A few days later, he received a rejection letter from West Point and the next day the same from the Air Force Academy. "I'd won Army and Air Force (ROTC) scholarships, but had nowhere to use them because it was getting too late," Butler said.

Soon after, he noted, he got a letter from the Falcon Foundation. Every year the foundation offers 100 people on the edge of getting into the Air Force Academy an opportunity to go to a military college for a year of preparatory school.

"I hated the idea, and I told my English teacher about the letter, half joking about it," Butler said. "He sits me down and says, 'Nick, this is the opportunity of a lifetime. You're going to succeed anywhere you go, but you've got to get there first. Don't pass this up.'"

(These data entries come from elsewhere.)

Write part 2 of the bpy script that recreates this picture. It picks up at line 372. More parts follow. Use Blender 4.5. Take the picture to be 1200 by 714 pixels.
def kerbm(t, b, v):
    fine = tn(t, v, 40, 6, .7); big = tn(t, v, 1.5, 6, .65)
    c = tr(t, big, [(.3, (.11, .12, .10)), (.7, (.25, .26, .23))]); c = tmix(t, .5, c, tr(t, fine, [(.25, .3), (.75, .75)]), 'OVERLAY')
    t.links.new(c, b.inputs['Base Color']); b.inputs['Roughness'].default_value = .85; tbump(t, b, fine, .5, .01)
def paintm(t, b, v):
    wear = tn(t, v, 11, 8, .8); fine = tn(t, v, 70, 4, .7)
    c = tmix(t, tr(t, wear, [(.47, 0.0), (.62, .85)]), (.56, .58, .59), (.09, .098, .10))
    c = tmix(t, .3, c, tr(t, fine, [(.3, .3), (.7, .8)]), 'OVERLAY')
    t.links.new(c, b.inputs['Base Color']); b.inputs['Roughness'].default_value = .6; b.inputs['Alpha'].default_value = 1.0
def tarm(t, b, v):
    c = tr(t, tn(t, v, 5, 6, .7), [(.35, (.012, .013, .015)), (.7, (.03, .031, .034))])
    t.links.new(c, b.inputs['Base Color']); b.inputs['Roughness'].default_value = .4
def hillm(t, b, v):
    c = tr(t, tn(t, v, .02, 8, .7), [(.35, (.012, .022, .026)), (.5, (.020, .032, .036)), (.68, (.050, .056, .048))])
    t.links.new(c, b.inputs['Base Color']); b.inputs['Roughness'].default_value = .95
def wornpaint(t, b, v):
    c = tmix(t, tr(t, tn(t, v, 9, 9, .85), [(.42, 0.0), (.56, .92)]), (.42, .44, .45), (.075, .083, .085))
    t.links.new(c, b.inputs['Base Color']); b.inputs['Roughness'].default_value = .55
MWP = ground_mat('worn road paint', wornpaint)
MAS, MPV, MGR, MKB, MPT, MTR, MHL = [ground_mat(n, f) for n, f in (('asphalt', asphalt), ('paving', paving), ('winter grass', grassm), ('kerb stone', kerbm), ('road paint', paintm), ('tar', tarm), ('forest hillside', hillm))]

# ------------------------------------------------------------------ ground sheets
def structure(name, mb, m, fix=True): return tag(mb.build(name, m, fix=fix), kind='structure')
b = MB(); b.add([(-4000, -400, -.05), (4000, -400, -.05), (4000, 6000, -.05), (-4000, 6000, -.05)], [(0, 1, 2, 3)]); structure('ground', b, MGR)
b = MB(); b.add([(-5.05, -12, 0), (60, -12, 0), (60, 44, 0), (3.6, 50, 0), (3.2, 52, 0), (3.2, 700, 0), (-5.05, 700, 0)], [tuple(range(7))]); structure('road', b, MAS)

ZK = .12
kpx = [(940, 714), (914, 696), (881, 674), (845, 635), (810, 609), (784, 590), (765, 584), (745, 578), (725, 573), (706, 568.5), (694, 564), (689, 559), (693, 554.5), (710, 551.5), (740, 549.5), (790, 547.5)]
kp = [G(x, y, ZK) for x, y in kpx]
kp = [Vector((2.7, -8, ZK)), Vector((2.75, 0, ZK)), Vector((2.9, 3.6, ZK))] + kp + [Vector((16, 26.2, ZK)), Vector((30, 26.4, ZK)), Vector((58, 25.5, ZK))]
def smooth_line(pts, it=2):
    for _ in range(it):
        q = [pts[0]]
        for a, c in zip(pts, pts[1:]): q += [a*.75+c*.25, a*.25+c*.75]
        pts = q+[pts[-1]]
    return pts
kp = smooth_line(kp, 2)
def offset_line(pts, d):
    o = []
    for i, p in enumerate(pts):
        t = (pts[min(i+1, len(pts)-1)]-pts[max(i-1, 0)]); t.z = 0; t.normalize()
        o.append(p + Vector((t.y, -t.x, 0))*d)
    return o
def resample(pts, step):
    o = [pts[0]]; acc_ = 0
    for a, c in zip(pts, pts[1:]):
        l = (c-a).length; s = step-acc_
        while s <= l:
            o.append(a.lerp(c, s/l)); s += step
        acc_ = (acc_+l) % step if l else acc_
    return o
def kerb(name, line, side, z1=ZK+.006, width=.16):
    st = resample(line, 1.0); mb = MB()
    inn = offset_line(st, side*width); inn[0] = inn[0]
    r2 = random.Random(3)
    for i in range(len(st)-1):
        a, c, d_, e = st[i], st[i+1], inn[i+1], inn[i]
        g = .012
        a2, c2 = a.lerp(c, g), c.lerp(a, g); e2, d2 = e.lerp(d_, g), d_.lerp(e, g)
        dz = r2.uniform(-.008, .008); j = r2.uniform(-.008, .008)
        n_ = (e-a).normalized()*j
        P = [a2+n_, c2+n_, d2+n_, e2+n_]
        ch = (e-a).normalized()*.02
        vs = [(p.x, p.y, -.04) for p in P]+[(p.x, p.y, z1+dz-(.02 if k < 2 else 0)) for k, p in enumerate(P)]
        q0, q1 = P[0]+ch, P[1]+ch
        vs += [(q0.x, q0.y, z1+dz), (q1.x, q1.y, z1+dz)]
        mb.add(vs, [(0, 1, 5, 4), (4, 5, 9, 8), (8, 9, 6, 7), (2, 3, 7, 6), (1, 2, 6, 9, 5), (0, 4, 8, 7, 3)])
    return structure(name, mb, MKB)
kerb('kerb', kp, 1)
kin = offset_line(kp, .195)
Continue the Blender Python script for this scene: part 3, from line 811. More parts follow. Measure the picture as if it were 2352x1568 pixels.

Butler accepted the scholarship and went to New Mexico Military Institute for a year, then entered the Air Force Academy.

Butler told the gathering there's more to him than the story he was telling about his life as a military brat. "I'm more than a name and a number, and so is every student that you come into contact with," he said. "I think in each of your hearts, you all acknowledge that the effect that you potentially have on children is life-altering."

He told the educators their role in students' lives isn't as much helping them to get into the best possible college as it's helping to make their lives as happy as can be.

"It's about making sure that no one falls through the cracks -- especially military children," Butler noted.